Confounding the situation are confined aquifers that are disconnected for localized recharge and often have overestimated recharge. The common practice to evaluate aquifer productivity is pump wells that have a significant drawdown for only a few hours each day, allowing an extended period for the aquifer to recover. Reilly et al, 2009 estimates that the pumpage of fresh ground water in the United States is approximately 83 billion gallons per day (Hutson et al, 2004), which is about 8 percent of the estimated 1 trillion gallons per day of natural recharge to the Nation’s ground-water systems (Nace, 1960), which sounds like it is not a serious issue. However, Reilly et al, 2009 found that the loss of groundwater supplies in many areas will be catastrophic, affecting economic viability of communities and potentially disrupting lives and ecological viability.
Drilling deeper is not a solution. Deeper waters tend to have poorer water quality as a result of having been in contact with the rock formation longer and dissolving the minerals in the rock into the water. Additional power will be required to further treat limited, lower quality supplies. Therefore, while some deep aquifers may be prolific, the quality of water obtained from a well may not be desirable or even usable for drinking water without substantial amounts of treatment. In addition, most deeper aquifers are confined and therefore do not recharge significantly locally. The withdrawal of water may appear to be a permanent loss of the resource in the long-term. For example, portions of the aquifer in eastern North and South Carolina were virtually denuded in due to pumpage because there is no local recharge. As a result the aquifer was mined, exceeding its safe yield, and the large utilities converted to surface water. Likewise, most of the aquifer use in the western states of the U.S. are poised similarly since they have minimal potential for recharge. In parts of the western plains state and Great Basin, the aquifers have dropped hundreds of feet, but with an average of 13-18 inches per year of rainfall, and high evaporation rates throughout the summer, little of this water has potential to recharge the aquifer (Bloetscher and Muniz, 2008).
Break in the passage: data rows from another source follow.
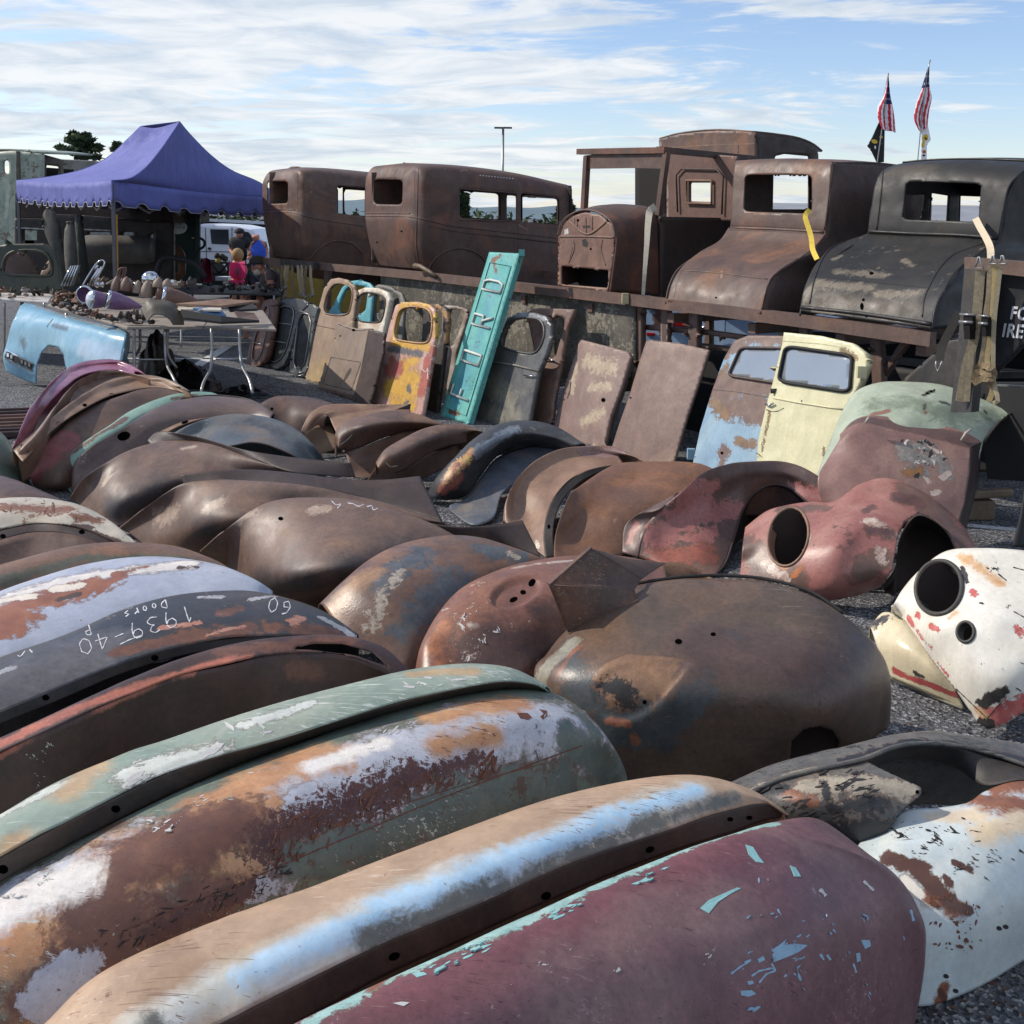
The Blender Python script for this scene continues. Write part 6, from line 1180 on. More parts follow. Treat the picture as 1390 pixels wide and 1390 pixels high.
f.skin(["1140,562,6.10 1161,532,6.15 1188,521,6.15 1228,517.5,6.15 1277,522,6.10 1327,539,6.00 1374,560,5.90", "1130,590,5.95 1165,560,5.90 1210,548,5.85 1260,550,5.80 1310,562,5.80 1365,575,5.85", "1118,620,5.85 1160,600,5.70 1210,590,5.65 1260,590,5.65 1310,600,5.65 1350,605,5.75", "1105,650,5.75 1160,645,5.60 1220,640,5.55 1280,650,5.55 1335,660,5.65"], nu=100, nv=50,
  keep=PX('1080,660 1109,643 1145,552 1150,500 1380,500 1380,556 1371,561 1357,572 1345,586 1334,601 1320,660'), stains={'m1': [(1190, 545, 1290, 560, 18), (1300, 560, 1350, 560, 10)], 'm2': [(1185, 560, 1205, 558, 4), (1256, 557, 1258, 558, 3)], 'm3': [(1255, 535, 1268, 530, 3), (1280, 545, 1290, 547, 3), (1338, 556, 1340, 558, 2), (1255, 545, 1254, 552, 2)]})
f.holes((1259, 534, 2, 1.5), (1264, 531, 2, 1.5), (1268, 529.5, 1.5, 1.2)).lip("1374,560,5.89 1357,573,5.81 1345,587,5.75 1336,600,5.7", .006, R_DARK); f.done(.012)
HB = W('hood_brown', [(140, 108, 100), (126, 96, 90), (150, 120, 108)], layers=[('m1', (104, 80, 76), (92, 72, 68), .04, 6, .12), ('m2', (112, 108, 104), (146, 140, 132), .03, 22, 1.3), ('m3', (200, 180, 168), (180, 160, 148), .03, 22, 1.1), ('m4', (152, 108, 66), (130, 96, 66), .1, 20, 1.0)], rough=(.35, .55))
f = T_('car_hood', 'pinkish brown hood with a torn silvery patch of filler', HB, 'hood', DG)
f.skin(["1140,590,5.72 1158,572,5.75 1175,565,5.75 1211,566,5.75 1261,572,5.72 1310,587,5.65 1333,600,5.60", "1139,597,5.64 1158,583,5.64 1211,584,5.64 1261,592,5.62 1318,608,5.58", "1125,620,5.60 1160,608,5.56 1211,610,5.54 1261,617,5.52 1318,630,5.50", "1110,650,5.50 1150,650,5.44 1211,655,5.40 1261,662,5.38 1312,672,5.38", "1120,700,5.45 1160,710,5.30 1211,715,5.26 1261,718,5.24 1297,720,5.24"], nu=100, nv=80,
  keep=PX('1090,660 1110,643 1135,592 1145,555 1340,570 1330,602 1317,612 1316,640 1308,690 1296,725 1100,725'), stains={'m1': [(1150, 572, 1215, 574, 9), (1215, 574, 1320, 596, 10)], 'm2': [(1225, 605, 1262, 602, 8), (1228, 618, 1262, 620, 9), (1240, 635, 1255, 640, 8), (1278, 622, 1285, 640, 9)], 'm4': [(1232, 640, 1248, 636, 6)], 'm3': [(1262, 600, 1275, 612, 3), (1258, 648, 1262, 652, 3), (1282, 648, 1290, 640, 4), (1268, 668, 1276, 665, 3)]})
f.flecks(21, '1215,600 1235,595 1270,600 1295,640 1290,650 1262,655 1225,645', 22, 2.6, 20, CH_WHITE, 2.5, 90).flecks(22, '1215,600 1235,595 1270,600 1295,640 1285,648 1258,650 1225,645', 16, 2.4, 20, CH_DARK, 2, 90)
f.part('side_flange', ["1318,608,5.58 1316,640,5.50 1308,680,5.40 1297,720,5.24", "1333,600,5.70 1330,640,5.70 1322,680,5.65 1310,725,5.60"], R_DARK, nu=30, nv=6)
for q in ('1175,574 1180,566', '1305,598 1311,588 1318,583'): ptube(f, 'hinge_pin', [f_ for f_ in [D(*map(float, t.split(',')), 5.6) for t in q.split()]], .008, W('pin_white', [(190, 188, 180), (160, 150, 140)]))
f.done(.012)
# ------------------------------------------------------------------ radiator grilles on the ground
def grille(label, pl, out, inn, m, mesh, bars, r=.012):
    f = T_('radiator_grille', label, m, 'grille', 'radiator grilles standing on the asphalt'); plate(f, pl, PX(out, 1), [PX(inn, 1)], cell=1.8)
    pplate(f, 'grille_mesh', pl.shift((0, .02, 0)), PX(inn, 1), mesh, cell=3)
    for b in bars: ptube(f, 'bar', onp(pl, b, .012), .005, CHROME if 'chrome' in label else TUBEG)
    ptube(f, 'frame_bead', onp(pl, PX(inn, 1), .005), .006, TUBEG, closed=True); f.done(.06)
MESH = W('mesh_dark', [(52, 56, 54), (40, 43, 42)], rough=(.6, .9))
grille('brown grille shell, leftmost of the three standing grilles', lean(345, 497, 14), '334,494 338,470 345,448 355,412 362,406 374,406 372,430 364,480 356,495 345,498', '341,488 345,462 352,440 360,415 366,416 362,445 355,482 348,490', W('grille_brown', [(110, 78, 66), (90, 64, 56)]), R_RED, ['345,465 358,468', '351,440 364,442'])
grille('black oval grille shell between the brown and the squared one', lean(372, 502, 14), '359,492 361,462 371,419 383,404 409,405 421,412 408,425 400,455 395,477 384,500 369,501', '364,482 368,455 378,420 386,415 397,417 400,425 395,450 388,478 378,491 368,491', W('grille_black', [(52, 54, 58), (40, 42, 46), (64, 66, 70)], rough=(.3, .5)), MESH, ['374,438 397,441', '366,462 390,466'])
grille('squared dark grille shell with a pale beaded foot, beside the tan door', lean(404, 512, 14), '392,509 396,462 402,418 407,413 433,413 428,432 422,470 416,511 403,513', '398,500 401,465 407,424 424,428 418,470 413,500', W('grille_grey', [(74, 80, 80), (60, 65, 66), (88, 92, 90)], rough=(.35, .5)), MESH, ['394,508 404,511 414,509', '395,504 404,507 414,505', '402,421 414,424 426,430'])
# ------------------------------------------------------------------ blue canopy tent
TB1 = W('tent_blue', [(100, 106, 172), (90, 97, 162)], rough=(.7, .9), bump=.05, dents=.35, var=.06, cvar=2)
t = empty('canopy_tent', D(152, 330, 12.0)*np.array([1, 1, 0]), 'blue pop up canopy tent with scalloped valances at the left', 'canopy')
LS = C("22,245,14 72,239,14.1 115,229,14.1 144,215,14.1 173,189,14.1 191,171.5,14.1"); HP = C("151,245,12 173,243,12.2 196,229,12.6 216,206,13 230,186,13.4 244,165,13.8"); RS = C("380,268,16.5 355,249,16.2 316,232,15.6 288,212,15 259,183,14.3 244,165,13.8")
BC = LS[0]+RS[0]-HP[0]
mid1 = C("88,250,13 125,240,13.1 155,227,13.4 180,207,13.7 205,187,13.9 213,173.5,13.95"); mid2 = C("262,264,14.25 262,255,14.2 257,235,14.1 251,210,14 247.5,185,13.9 244.3,166,13.8")
mb = MB(); sheet(mb, Surf([LS, mid1, HP], 40, 40), TB1); sheet(mb, Surf([HP, mid2, RS], 40, 40), TB1)
bk1 = crom(np.array([BC, BC*.7+LS[-1]*.3-np.array([0, 0, .12]), BC*.35+LS[-1]*.65-np.array([0, 0, .1]), LS[-1]]), 6); bk2 = crom(np.array([BC, BC*.5+RS[-1]*.5-np.array([0, 0, .15]), RS[-1]]), 6)
sheet(mb, Surf([LS, bk1], 20, 20), TB1); sheet(mb, Surf([bk2, RS], 20, 20), TB1); sheet(mb, Surf([bk1, bk2], 20, 20), TB1)
mb.build('canopy', parent=t, thick=.006)
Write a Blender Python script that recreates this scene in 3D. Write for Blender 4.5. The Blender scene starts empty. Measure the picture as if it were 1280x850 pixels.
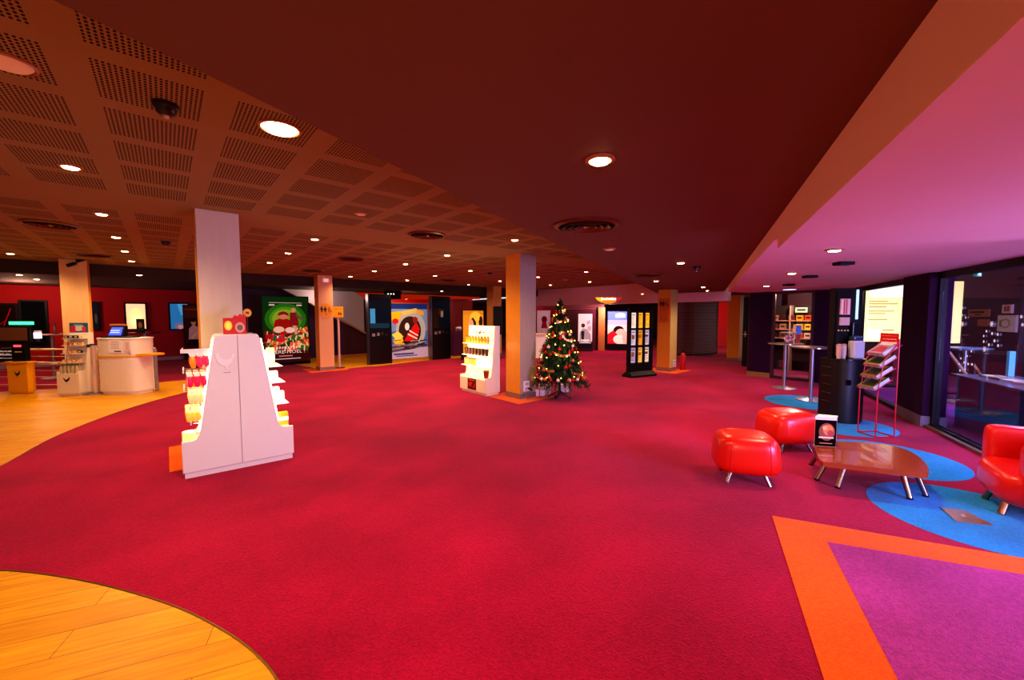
import bpy, bmesh, math, random
from mathutils import Vector, Matrix
random.seed(7)
C = bpy.context.scene.collection
SC = bpy.context.scene
PI = math.pi
# ------------------------------------------------------------------ camera model (1280x850 frame)
CZ = 1.6; FPX = 1280*14/36.0; AZ = math.radians(41); PITCH = math.atan(30/FPX)
FW = Vector((math.sin(AZ), math.cos(AZ), 0)); RT = Vector((math.cos(AZ), -math.sin(AZ), 0))
FV = FW*math.cos(PITCH) + Vector((0, 0, -math.sin(PITCH))); UV = FW*math.sin(PITCH) + Vector((0, 0, math.cos(PITCH)))
def ray(px, py):
    return FV + RT*((px-640)/FPX) + UV*((425-py)/FPX)
def G(px, py, z=0.0):               # point of the horizontal plane z seen at a pixel of the photo
    d = ray(px, py); t = (z-CZ)/d.z
    return (d.x*t, d.y*t)
def XY(px, D):
    v = FW*D + RT*((px-640)/FPX*D)
    return (v.x, v.y)
def HZ(py, D):                      # height seen at image row py at forward distance D
    return CZ + (395-py)/FPX*D
ROTC = -AZ                          # rotation of a thing squarely facing the camera
def lin(c):
    c = c.lstrip('#'); o = []
    for i in (0, 2, 4):
        v = int(c[i:i+2], 16)/255
        o.append(v/12.92 if v <= .04045 else ((v+.055)/1.055)**2.4)
    return (*o, 1)
# ------------------------------------------------------------------ materials
MC = {}
def mat(hexc, rough=.5, metal=0., emit=0., noise=.06, scale=18., bump=0., bscale=200., coat=0., spec=.5, emitc=None):
    key = (hexc, rough, metal, emit, noise, scale, bump, bscale, coat, spec, emitc)
    if key in MC: return MC[key]
    m = bpy.data.materials.new('m_'+hexc.lstrip('#')); m.use_nodes = True
    nt = m.node_tree; b = nt.nodes['Principled BSDF']
    col = lin(hexc)
    b.inputs['Roughness'].default_value = rough; b.inputs['Metallic'].default_value = metal
    b.inputs['Specular IOR Level'].default_value = spec
    b.inputs['Coat Weight'].default_value = coat
    tc = nt.nodes.new('ShaderNodeTexCoord'); n = nt.nodes.new('ShaderNodeTexNoise'); n.inputs['Scale'].default_value = scale
    nt.links.new(tc.outputs['Object'], n.inputs['Vector'])
    r = nt.nodes.new('ShaderNodeMix'); r.data_type = 'RGBA'
    r.inputs[6].default_value = tuple(max(0, c*(1-noise)) for c in col[:3])+(1,)
    r.inputs[7].default_value = tuple(min(1, c*(1+noise)) for c in col[:3])+(1,)
    nt.links.new(n.outputs['Fac'], r.inputs[0]); nt.links.new(r.outputs[2], b.inputs['Base Color'])
    if emit:
        if emitc: b.inputs['Emission Color'].default_value = lin(emitc)
        else: nt.links.new(r.outputs[2], b.inputs['Emission Color'])
        b.inputs['Emission Strength'].default_value = emit
    if bump:
        n2 = nt.nodes.new('ShaderNodeTexNoise'); n2.inputs['Scale'].default_value = bscale
        nt.links.new(tc.outputs['Object'], n2.inputs['Vector'])
        bp = nt.nodes.new('ShaderNodeBump'); bp.inputs['Strength'].default_value = bump; bp.inputs['Distance'].default_value = .004
        nt.links.new(n2.outputs['Fac'], bp.inputs['Height']); nt.links.new(bp.outputs['Normal'], b.inputs['Normal'])
    MC[key] = m
    return m
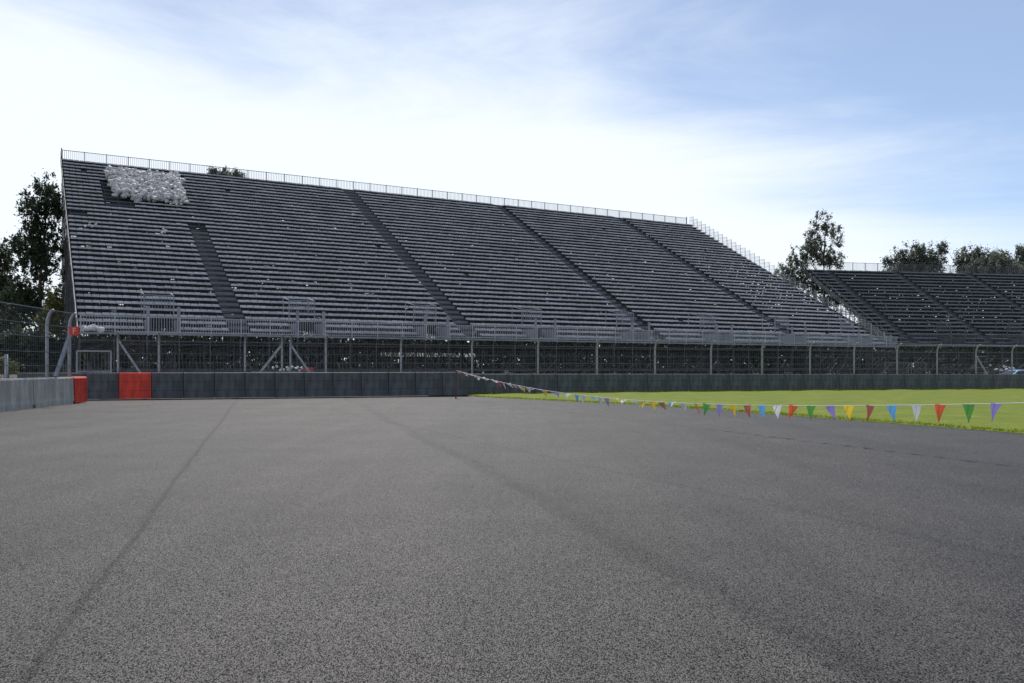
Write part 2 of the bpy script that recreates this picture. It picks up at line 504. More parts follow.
    # side stringers along the slope
    for s in (-.10, L+.10):
        mb = MB(); mb.bar((s, u0-.2, deck+.05), (s, top_u+.3, top_z+.25), .07, .34); mb.build('stringer', M['scaf'], st)
    # stepped guards at the right end
    sides = [L+.16] if right_guard else []
    for s in sides:
        i = 0
        while i+1 <= rows:
            mb = MB(); z = deck+i*r; u = u0+i*t
            H = 1.3
            mb.bar((s, u, z-.1), (s, u, z+H), .05); 
            mb.bar((s, u, z+H), (s, u+t, z+H), .035); mb.bar((s, u, z+H-.55), (s, u+t, z+H-.55), .03)
            x = u+.17
            while x < u+t-.03:
                mb.bar((s, x, z+.1), (s, x, z+H-.03), .022); x += .2
            mb.build('side_guard', M['galv'], st); i += 1
    # left side hand rail
    mb = MB()
    for k in range(0, rows, 3):
        mb.bar((-.15, u0+k*t+.4, deck+k*r), (-.15, u0+k*t+.4, deck+k*r+1.0), .05)
    mb.bar((-.15, u0, deck+1.0), (-.15, top_u, top_z+1.0), .05)
    mb.build('hand_rail', M['scaf'], st)
    # entrances: recess with side panels and a guard over the opening
    for c in ents:
        mb = MB()
        for sx in (-1, 1):
            s = c+sx*(BAY/2-.04)
            mb.box(s-.11, s+.11, .25, .33, deck+.002, deck+1.9)
            mb.box(s-.03, s+.03, .34, u0+2*t-.05, deck+.002, deck+1.0)
            mb.bar((s, u0+2*t-.1, deck+1.2), (s, u0+2*t-.1, deck+2.9), .07)
            mb.bar((s, u0+4*t-.1, deck+3*r), (s, u0+4*t-.1, deck+3*r+1.75), .05)
            mb.bar((s, u0+2*t-.1, deck+2.85), (s, u0+4*t-.1, deck+3*r+1.7), .04)
        for zz in (1.25, 1.9, 2.4, 2.85):
            mb.bar((c-BAY/2, u0+2*t-.12, deck+zz), (c+BAY/2, u0+2*t-.12, deck+zz), .055)
        x = c-BAY/2+.2
        while x < c+BAY/2-.1:
            mb.bar((x, u0+2*t-.12, deck+1.95), (x, u0+2*t-.12, deck+2.83), .03); x += .2
        mb.build('entrance_guard', M['edge'] if nb > 30 else M['scaf'], st)
    # scaffolding: a transverse frame at every bay line
    us = [.15]
    while us[-1] + BAY < top_u-.5: us.append(us[-1]+BAY)
    us.append(top_u)
    def slope_z(u): return deck-.15 if u < u0 else deck-.25+(u-u0)/t*r
    def frame_mb(seed):
        q = random.Random(seed); mb = MB()
        for u in us: mb.bar((0, u, -.1), (0, u, slope_z(u)), .055)
        zl = 1.2
        while zl < top_z-.5:
            su = [u for u in us if slope_z(u) > zl+.3]
            if len(su) >= 2: mb.bar((.04, su[0], zl), (.04, su[-1], zl), .05)
            zl += 2.0
        for a, b in zip(us[:-1], us[1:]):
            z0 = .15
            while z0+1.9 < slope_z(a):
                if q.random() < .6:
                    if q.random() < .5: mb.bar((-.045, a, z0), (-.045, b, z0+2.0), .045)
                    else: mb.bar((-.045, b, z0), (-.045, a, z0+2.0), .045)
                z0 += 2.0
        mb.bar((0, u0, deck-.3), (0, top_u, top_z-.35), .09, .16)
        return mb
    protos = []
    for k in range(4):
        o = frame_mb(k*11+rows).build('scaffold_frame', M['scaf'], st); protos.append(o); o.location = (k*BAY, 0, 0)
    for k in range(4, nb+1):
        copy_part(protos[(k*7+k//3) % 4], st, (k*BAY, 0, 0))
    # longitudinal ledgers and face bracing, one part per upright line
    for ui, u in enumerate(us):
        mb = MB(); q = random.Random(ui*5+rows)
        zl = 1.25
        while zl < slope_z(u)-.2:
            mb.bar((0, u+.05, zl), (L, u+.05, zl), .048); zl += 2.0
        for k in range(nb):
            z0 = .2
            while z0+2.0 < slope_z(u)+.2:
                if q.random() < .42:
                    if q.random() < .5: mb.bar((k*BAY, u-.05, z0), ((k+1)*BAY, u-.05, z0+1.9), .045)
                    else: mb.bar(((k+1)*BAY, u-.05, z0), (k*BAY, u-.05, z0+1.9), .045)
                z0 += 2.0
        mb.build('scaffold_ledger', M['scaf'], st)
    return st, L

def leaks1(a, b):
    p = .06
    # right end, high up: sky shows through more
    d = (a-.93)+ (1-b)*.0
    if a > .80 and .25 < b: p += .62*min(1, (a-.80)/.12)
    if b < .45: p += .06
    return p
def leaks2(a, b):
    return .07 + (.28 if .12 < b < .75 and .14 < a < .62 else 0)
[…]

Rarely will permit writers or consultants tell you there is no more water available, but if groundwater levels keep declining, clearly the groundwater is over allocated. It also appears that we have misjudged recharge to most confined aquifers. They simply do not recharge at the rates estimated creating a long-term decline. In some cases, maybe many cases, recapturing the water needed to recharge the aquifer will not happen in our lifetimes without specific capital to do otherwise. Nature just doesn’t recharge confined aquifers quickly. One reason we like them for water supply.
So the questions are these:
Are many confined aquifers better suited to be drought protection, backup supplies to surface supplies, as opposed to primary water supplies?
- What is the solution for agricultural operations and utilities where groundwater is quickly diminishing?
- When can we start the dialogue to manage groundwater resources better in the US without all the legal and political constraints that currently work against protecting our nation’s groundwater supplies?
Clearly we won’t make everyone happy, and may make a lot of people very unhappy. But better to make those decisions now, than in 20 or 30 years when the groundwater runs out?